====== DATA PROVIDED

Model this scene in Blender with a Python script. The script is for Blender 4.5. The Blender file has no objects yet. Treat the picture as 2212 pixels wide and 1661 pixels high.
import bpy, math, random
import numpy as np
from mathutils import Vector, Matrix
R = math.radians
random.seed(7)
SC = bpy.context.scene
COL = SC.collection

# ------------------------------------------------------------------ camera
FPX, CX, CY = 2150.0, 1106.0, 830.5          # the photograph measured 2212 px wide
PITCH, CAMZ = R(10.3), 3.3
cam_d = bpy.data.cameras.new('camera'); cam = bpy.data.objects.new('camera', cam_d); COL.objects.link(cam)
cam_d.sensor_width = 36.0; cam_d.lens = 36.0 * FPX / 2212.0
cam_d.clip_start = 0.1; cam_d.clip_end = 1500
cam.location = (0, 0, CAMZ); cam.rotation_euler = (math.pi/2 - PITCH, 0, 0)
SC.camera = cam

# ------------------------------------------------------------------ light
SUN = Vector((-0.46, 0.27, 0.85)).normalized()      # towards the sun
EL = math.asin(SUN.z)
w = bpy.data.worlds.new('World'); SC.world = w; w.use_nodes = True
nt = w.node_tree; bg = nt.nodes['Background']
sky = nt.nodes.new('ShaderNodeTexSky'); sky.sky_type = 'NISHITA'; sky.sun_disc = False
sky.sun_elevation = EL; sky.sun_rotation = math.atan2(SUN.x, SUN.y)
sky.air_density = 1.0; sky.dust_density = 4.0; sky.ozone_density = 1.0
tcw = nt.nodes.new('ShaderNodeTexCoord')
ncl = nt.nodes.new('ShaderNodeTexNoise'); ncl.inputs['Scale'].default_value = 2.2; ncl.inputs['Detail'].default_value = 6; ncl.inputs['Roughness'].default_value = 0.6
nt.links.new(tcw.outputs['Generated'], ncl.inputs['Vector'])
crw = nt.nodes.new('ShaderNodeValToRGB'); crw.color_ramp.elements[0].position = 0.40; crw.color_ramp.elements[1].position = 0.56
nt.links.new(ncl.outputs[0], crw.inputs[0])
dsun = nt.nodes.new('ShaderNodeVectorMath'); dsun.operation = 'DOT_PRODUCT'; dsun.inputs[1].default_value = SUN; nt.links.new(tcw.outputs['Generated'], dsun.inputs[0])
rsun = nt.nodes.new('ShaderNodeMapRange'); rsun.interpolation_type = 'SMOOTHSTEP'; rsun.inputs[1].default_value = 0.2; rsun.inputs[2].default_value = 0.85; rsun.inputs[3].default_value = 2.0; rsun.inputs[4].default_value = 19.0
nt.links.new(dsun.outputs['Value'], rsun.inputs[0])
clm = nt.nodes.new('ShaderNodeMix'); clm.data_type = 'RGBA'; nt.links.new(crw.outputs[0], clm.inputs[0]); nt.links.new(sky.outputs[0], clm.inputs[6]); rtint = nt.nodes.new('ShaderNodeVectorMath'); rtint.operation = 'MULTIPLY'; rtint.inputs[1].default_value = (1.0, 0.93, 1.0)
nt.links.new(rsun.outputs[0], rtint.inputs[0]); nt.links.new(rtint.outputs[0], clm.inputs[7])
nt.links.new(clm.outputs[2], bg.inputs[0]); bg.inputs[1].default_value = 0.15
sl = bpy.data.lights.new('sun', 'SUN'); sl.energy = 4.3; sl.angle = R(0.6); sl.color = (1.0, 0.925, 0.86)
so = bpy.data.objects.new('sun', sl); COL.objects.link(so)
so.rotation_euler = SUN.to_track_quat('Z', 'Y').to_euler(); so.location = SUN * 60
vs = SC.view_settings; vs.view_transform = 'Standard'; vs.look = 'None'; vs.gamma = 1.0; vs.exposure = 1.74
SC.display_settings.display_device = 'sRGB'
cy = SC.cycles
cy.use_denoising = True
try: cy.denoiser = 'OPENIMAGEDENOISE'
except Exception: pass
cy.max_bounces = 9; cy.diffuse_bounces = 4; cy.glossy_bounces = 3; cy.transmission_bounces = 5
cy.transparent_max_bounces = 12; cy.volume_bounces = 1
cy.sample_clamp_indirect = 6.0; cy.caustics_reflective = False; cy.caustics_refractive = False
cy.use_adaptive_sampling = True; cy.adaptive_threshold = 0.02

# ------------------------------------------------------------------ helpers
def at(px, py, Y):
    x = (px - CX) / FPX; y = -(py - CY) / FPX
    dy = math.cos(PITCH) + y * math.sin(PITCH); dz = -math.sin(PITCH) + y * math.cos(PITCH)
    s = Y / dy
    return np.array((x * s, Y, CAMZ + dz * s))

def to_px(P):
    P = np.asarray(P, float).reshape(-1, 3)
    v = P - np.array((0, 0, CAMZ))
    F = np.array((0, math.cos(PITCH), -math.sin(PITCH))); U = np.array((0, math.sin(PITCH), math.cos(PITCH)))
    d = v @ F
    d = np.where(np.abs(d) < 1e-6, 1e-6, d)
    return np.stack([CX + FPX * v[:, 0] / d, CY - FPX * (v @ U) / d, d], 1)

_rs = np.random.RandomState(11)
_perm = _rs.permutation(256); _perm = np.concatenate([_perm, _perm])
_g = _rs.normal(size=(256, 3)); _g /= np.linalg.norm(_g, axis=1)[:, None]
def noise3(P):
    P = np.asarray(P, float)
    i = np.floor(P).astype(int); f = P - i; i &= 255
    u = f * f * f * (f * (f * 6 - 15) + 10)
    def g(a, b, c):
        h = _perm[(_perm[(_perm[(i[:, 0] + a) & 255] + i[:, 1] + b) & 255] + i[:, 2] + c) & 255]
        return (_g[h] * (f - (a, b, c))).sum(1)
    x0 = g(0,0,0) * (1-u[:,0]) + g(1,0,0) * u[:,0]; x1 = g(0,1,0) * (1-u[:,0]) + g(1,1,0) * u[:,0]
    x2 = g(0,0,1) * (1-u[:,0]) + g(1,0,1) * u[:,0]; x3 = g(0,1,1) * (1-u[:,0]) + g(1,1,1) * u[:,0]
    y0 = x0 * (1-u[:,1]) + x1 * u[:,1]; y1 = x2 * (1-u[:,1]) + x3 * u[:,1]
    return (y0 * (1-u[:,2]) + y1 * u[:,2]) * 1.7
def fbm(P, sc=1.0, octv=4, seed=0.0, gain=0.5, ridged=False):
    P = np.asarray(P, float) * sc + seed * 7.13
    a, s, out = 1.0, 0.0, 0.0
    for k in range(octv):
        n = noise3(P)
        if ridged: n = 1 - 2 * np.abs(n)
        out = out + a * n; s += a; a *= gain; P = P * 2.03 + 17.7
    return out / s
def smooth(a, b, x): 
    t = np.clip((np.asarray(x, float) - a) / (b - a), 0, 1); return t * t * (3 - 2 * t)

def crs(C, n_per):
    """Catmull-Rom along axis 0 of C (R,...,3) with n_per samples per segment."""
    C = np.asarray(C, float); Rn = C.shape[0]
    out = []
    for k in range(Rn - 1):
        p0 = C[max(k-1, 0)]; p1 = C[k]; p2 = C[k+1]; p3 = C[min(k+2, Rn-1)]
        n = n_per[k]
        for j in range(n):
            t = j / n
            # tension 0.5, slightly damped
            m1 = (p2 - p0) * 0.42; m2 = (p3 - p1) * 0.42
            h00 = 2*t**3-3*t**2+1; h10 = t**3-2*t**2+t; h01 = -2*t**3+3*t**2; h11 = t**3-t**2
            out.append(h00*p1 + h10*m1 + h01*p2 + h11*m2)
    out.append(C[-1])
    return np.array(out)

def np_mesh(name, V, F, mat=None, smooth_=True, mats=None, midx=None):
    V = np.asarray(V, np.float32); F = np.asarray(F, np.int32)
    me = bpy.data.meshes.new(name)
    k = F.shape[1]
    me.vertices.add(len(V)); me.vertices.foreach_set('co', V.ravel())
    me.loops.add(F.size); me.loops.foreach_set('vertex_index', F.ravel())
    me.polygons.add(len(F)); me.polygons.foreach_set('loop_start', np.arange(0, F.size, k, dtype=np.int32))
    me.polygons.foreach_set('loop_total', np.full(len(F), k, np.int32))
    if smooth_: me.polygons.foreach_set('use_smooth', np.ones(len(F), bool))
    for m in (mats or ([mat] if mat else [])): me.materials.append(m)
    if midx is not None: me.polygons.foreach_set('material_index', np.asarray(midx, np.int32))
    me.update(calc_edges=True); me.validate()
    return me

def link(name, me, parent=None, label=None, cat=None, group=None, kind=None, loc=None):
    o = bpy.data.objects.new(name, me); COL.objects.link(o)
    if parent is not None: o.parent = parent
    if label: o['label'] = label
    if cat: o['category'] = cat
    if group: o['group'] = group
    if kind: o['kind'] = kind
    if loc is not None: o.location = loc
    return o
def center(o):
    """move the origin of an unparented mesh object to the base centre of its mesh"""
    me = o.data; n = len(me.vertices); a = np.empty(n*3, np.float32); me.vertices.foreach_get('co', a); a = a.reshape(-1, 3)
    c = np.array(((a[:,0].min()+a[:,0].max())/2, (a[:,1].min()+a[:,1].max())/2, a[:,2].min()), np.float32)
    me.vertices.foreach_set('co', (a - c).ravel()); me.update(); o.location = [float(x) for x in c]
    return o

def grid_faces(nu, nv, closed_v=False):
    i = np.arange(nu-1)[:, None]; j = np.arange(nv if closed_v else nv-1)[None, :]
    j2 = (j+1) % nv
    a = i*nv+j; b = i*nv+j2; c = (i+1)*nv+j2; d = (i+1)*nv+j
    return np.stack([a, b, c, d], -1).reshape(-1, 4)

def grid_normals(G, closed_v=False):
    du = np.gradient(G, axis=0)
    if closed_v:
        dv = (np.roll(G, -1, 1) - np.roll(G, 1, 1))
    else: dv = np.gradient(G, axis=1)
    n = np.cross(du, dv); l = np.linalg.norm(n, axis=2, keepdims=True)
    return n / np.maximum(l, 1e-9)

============

Set down verbatim only the lines between the start of the data above and the line with "SC.camera = cam", both boundaries included.

**OUTPUT OF THE EXERCISE:**
Model this scene in Blender with a Python script. The script is for Blender 4.5. The Blender file has no objects yet. Treat the picture as 2212 pixels wide and 1661 pixels high.
import bpy, math, random
import numpy as np
from mathutils import Vector, Matrix
R = math.radians
random.seed(7)
SC = bpy.context.scene
COL = SC.collection

# ------------------------------------------------------------------ camera
FPX, CX, CY = 2150.0, 1106.0, 830.5          # the photograph measured 2212 px wide
PITCH, CAMZ = R(10.3), 3.3
cam_d = bpy.data.cameras.new('camera'); cam = bpy.data.objects.new('camera', cam_d); COL.objects.link(cam)
cam_d.sensor_width = 36.0; cam_d.lens = 36.0 * FPX / 2212.0
cam_d.clip_start = 0.1; cam_d.clip_end = 1500
cam.location = (0, 0, CAMZ); cam.rotation_euler = (math.pi/2 - PITCH, 0, 0)
SC.camera = cam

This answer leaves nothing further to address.